今日(米国時間では10月1日)米国上院で金融安定化法案が可決された。金曜日に下院で可決すると不良資産化した住宅ローン等については買取先の目処がつく。しかしこれは問題解決のスタート点に過ぎない。住宅価格が安定しないと国民の負担増や金融機関の追加損失は避けられない。これら実体経済の問題は別の機会に論じるとして、金融上の大きな問題を先にみるとクレジット・デリバティブの問題が次の大きな問題である。
半月程前連銀はAIGを救済するため850億ドルの救済融資を行った。これはAIGが410億ドルの償却を行ったことに端を発する。AIGの損失の一部はオンバランスで保有していたCDOの価格下落に起因する。しかしそれだけではなく、AIGの損失は4千億ドルを超えるクレジット・デリバティブの引受にも起因する。AIGは他の投資家が保有しているCDOの信用リスクを引き受けていたのだ。もしAIGが破綻するとクレジット・デリバティブは履行されず、AIGに「保険料」を払っていた他の投資家は不測の損失を被る。連銀はこの信用リスクの負の連鎖を恐れたのだ。
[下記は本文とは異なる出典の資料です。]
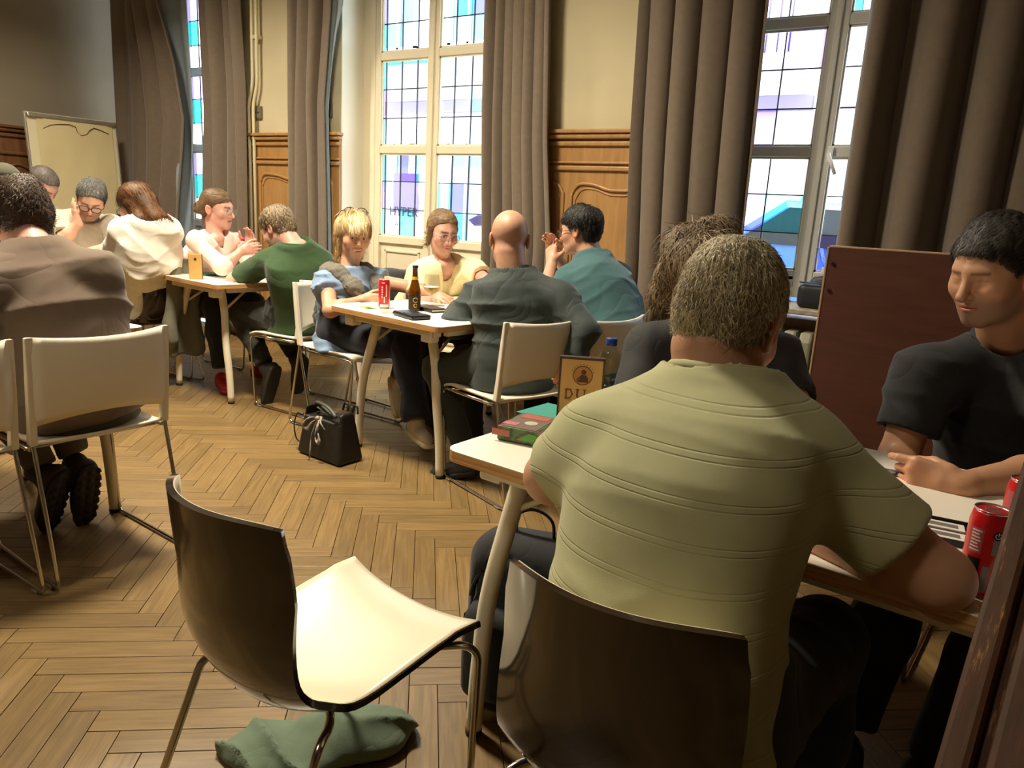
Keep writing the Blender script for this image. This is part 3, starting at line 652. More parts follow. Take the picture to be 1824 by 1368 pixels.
def chair_shell_proto():
    t = thing('shell_chair', '', 'chair')
    prof = smoothpath([(.218, .448), (.135, .452), (.02, .434), (-.09, .412), (-.155, .424), (-.200, .478), (-.224, .57), (-.238, .68), (-.25, .79)], 4)
    n = len(prof); us = np.linspace(-1, 1, 25); G = np.zeros((n, 25, 3))
    for i, p in enumerate(prof):
        f = i/(n-1); back = np.clip((f-.55)/.3, 0, 1)
        hw = .93*np.interp(f, [0, .12, .35, .55, .75, .93, 1], [.208, .203, .195, .190, .184, .178, .168])
        for j, u in enumerate(us):
            lift = (.022 if f < .12 else .018)*(1-back)*abs(u)**2.4*np.interp(f, [0, .3, .6], [1.0, .5, .7])
            bd_ = math.exp(-((f-.50)/.16)**2); lift += .030*bd_*u*u
            G[i, j] = (hw*u, p[0]+.026*bd_*u*u+back*.06*abs(u)**2.2+(0 if f > .02 else -.012*(1-u*u)), p[1]+lift-(.012*u**4 if f > .96 else 0))
    du = np.gradient(G, axis=1); dv = np.gradient(G, axis=0); N = np.cross(du, dv); N /= np.linalg.norm(N, axis=2, keepdims=True)
    if N[n//3, 12, 2] < 0: N = -N
    th = .011; A = G; B = G-N*th
    V = np.concatenate([A.reshape(-1, 3), B.reshape(-1, 3)]); m_ = 25; F = []; off = n*m_
    for i in range(n-1):
        for j in range(m_-1):
            a = i*m_+j; F.append((a, a+1, a+m_+1, a+m_)); F.append((off+a, off+a+m_, off+a+m_+1, off+a+1))
    ring = [j for j in range(m_)]+[i*m_+m_-1 for i in range(1, n)]+[(n-1)*m_+j for j in range(m_-2, -1, -1)]+[i*m_ for i in range(n-2, 0, -1)]
    rim = []
    for a, b in zip(ring, ring[1:]+ring[:1]): rim.append((a, off+a, off+b, b))
    V = np.concatenate([V, V]); F += [tuple(q+2*off for q in f) for f in rim]
    o = objn('seat_shell', V, F, shell_dark, t); 
    # white lining inset from the rim
    Gi = G.copy(); c = G.mean(axis=1, keepdims=True); Gi = c+(G-c)*np.array([.985, 1, 1]); Gi += N*.0012
    F = [(i*m_+j, i*m_+j+1, (i+1)*m_+j+1, (i+1)*m_+j) for i in range(n-1) for j in range(m_-1)]
    o = objn('seat_lining', Gi.reshape(-1, 3), F, shell_white, t); md = o.modifiers.new('thickness', 'SOLIDIFY'); md.thickness = .0016; md.offset = 1
    for s in (-1, 1):
        pts = [(s*.10, .10, .420), (s*.185, .19, .428), (s*.195, .215, .40), (s*.206, .19, .009), (s*.206, -.295, .009), (s*.180, -.150, .395), (s*.15, -.10, .398), (s*.06, -.05, .399)]
        MB().tube(fillet(pts, .04, 5), .0078, 8).build('sled_frame', chrome, t)
    for y, z in ((.10, .418), (-.05, .399)): MB().tube([(-.12, y, z), (.12, y, z)], .007, 6).build('cross_rod', chrome, t)
    MB().box((0, .04, .412), (.2, .16, .006)).build('mounting_plate', rubber, t)
    return t
wc0 = chair_white_proto(); sc0 = chair_shell_proto(); used = set()
def place(proto, label, x, y, deg, group=None):
    """deg: heading of the sitter, measured from +x"""
    o = proto if proto.name not in used else copy_tree(proto); used.add(proto.name)
    o.location = (x, y, 0); o.rotation_euler = (0, 0, math.radians(deg-90)); tag(o, label, 'chair', group or ('white stacking chairs at the tables' if proto is wc0 else 'brown shell chairs with white seats')); return o
# tables
T_MID = make_table('meeting_table', 'middle white table holding beer bottle, goblet and red can', (-2.256, 3.18, 0), math.radians(-8.4), .80, 1.25, 'y')
T_LEFT = make_table('meeting_table', 'far white table holding green case and small wooden menu card', (-4.05, 3.345, 0), math.radians(-5.6), .80, 1.25, 'y')
T_RIGHT = make_table('meeting_table', 'near white table with plywood edge at the right, holding cards and red cans', (-.19, 1.527, 0), math.radians(-5), 1.42, .74, 'x', end_in=.05)
T_NEARL = make_table('meeting_table', 'white table at the left edge, mostly hidden by the man in brown', (-3.03, .97, 0), math.radians(4), .78, 1.25, 'y')
T_BACK = make_table('meeting_table', 'rear white table by the flipchart where the man with glasses leans', (-5.27, 2.62, 0), math.radians(0), .74, 1.5, 'y')
# chairs
place(wc0, 'white chair under the man in the brown t-shirt, backrest facing the camera', -2.575, 1.28, 176)
place(wc0, 'white chair cut off by the left edge of the photo', -2.60, .80, 179)
place(wc0, 'white chair of the bald man in the dark green shirt', -1.76, 2.79, 160)
_q = P(1108, 600, 3.38); place(wc0, 'white chair of the man in the teal t-shirt near the bottle', _q[0]-.23, _q[1]-.02, 168)
place(wc0, 'white chair of the blonde woman, seen from the side', -2.93, 2.98, -2)
place(wc0, 'white chair of the man in the dark green t-shirt', -3.47, 3.10, 180)
place(wc0, 'white chair under the woman in pink', -4.66, 3.22, 0)
place(wc0, 'white chair of the woman in the yellow shirt under a dark jacket', -3.00, 3.62, -6)
place(wc0, 'white chair below the curly haired woman in black', -.66, 2.24, -90)
place(wc0, 'white chair below the man in black behind the right table', .22, 2.36, -96)
place(sc0, 'empty brown shell chair with white seat in the foreground', -.935, .885, 83)
place(sc0, 'brown shell chair under the man in the pale green t-shirt', -.33, 1.005, 91)
place(sc0, 'brown shell chair with a grey green jacket under the woman in white', -4.62, 2.78, 192)
# ================================================================== IMPLICIT SURFACES (people, bags, shoes)
def v3(*a): return np.array(a if len(a) > 1 else a[0], np.float32)
def smin(a, b, k):
    h = np.maximum(k-np.abs(a-b), 0)/k; return np.minimum(a, b)-h*h*k*.25
def smax(a, b, k): return -smin(-a, -b, k)
def rc(p, a, b, r1, r2):
    a = v3(a); b = v3(b); ba = b-a; pa = p-a; h = np.clip((pa@ba)/max(float(ba@ba), 1e-9), 0, 1)
    return np.linalg.norm(pa-h[:, None]*ba, axis=1)-(r1+(r2-r1)*h)
def ell(p, c, r):
    q = (p-v3(c)); r = v3(r); k0 = np.linalg.norm(q/r, axis=1); k1 = np.linalg.norm(q/(r*r), axis=1); return k0*(k0-1)/np.maximum(k1, 1e-6)
def rbox(p, c, h, r):
    q = np.abs(p-v3(c))-(v3(h)-r); return np.linalg.norm(np.maximum(q, 0), axis=1)+np.minimum(q.max(axis=1), 0)-r
def nz3(p, f, s=0):
    """cheap smooth noise in -1..1"""
    r = np.random.default_rng(s); o = 0
    for k in range(5):
        d = r.normal(size=3); d /= np.linalg.norm(d); o = o+np.sin(p@(d*f*r.uniform(.7, 1.6)).astype(np.float32)+np.float32(r.uniform(0, 6.3))+.8*np.sin(p@(np.roll(d, 1)*f*.8).astype(np.float32)+k))
    return o/3.2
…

今分かりやすい説明として「保険料」という言葉を使った。たしかにクレジット・デリバティブは保険と同じ経済効果がある。しかし重要な違いもある。それは保険は当局の監督下にあり、保険会社の資本つまり保険引受能力が監督されていることだ。一方クレジット・デリバティブの引受者は銀行・保険会社・ヘッジファンド等様々で監督する当局がないという違いがある。この違いは大きい。何故ならクレジットの引受手が保険事故(対象クレジットのデフォルト)を補償してくれるかどうか・・・ということが問題になった時、当局が規制・監督しているかどうかということは極めて大きい。
クレジット・デリバティブ問題は昔の相互銀行の「保証」問題を想起させる。当時資金力がなかった相互銀行は他の金融機関が企業に対して行う融資の保証を行うことで、資金を使わずに保証料という形で収入を得ていた。ところが不景気で企業の破綻が続くと相互銀行は予想外の保証履行を迫れら、それが相互銀行を破綻に追い込んだのである。
クレジット・デリバティブ問題は相互銀行の保証問題のアナロジーという面を持っている。スケールは違いすぎるが。
モーゲージ問題に解決の糸口をつけることができたら、次はクレジット・デリバティブの問題である。クレジット・デリバティブのプレーヤー達は投資銀行がステータスを捨て商業銀行に看板を書き換えたように、自由を捨て当局の監督下に入るべきだろう。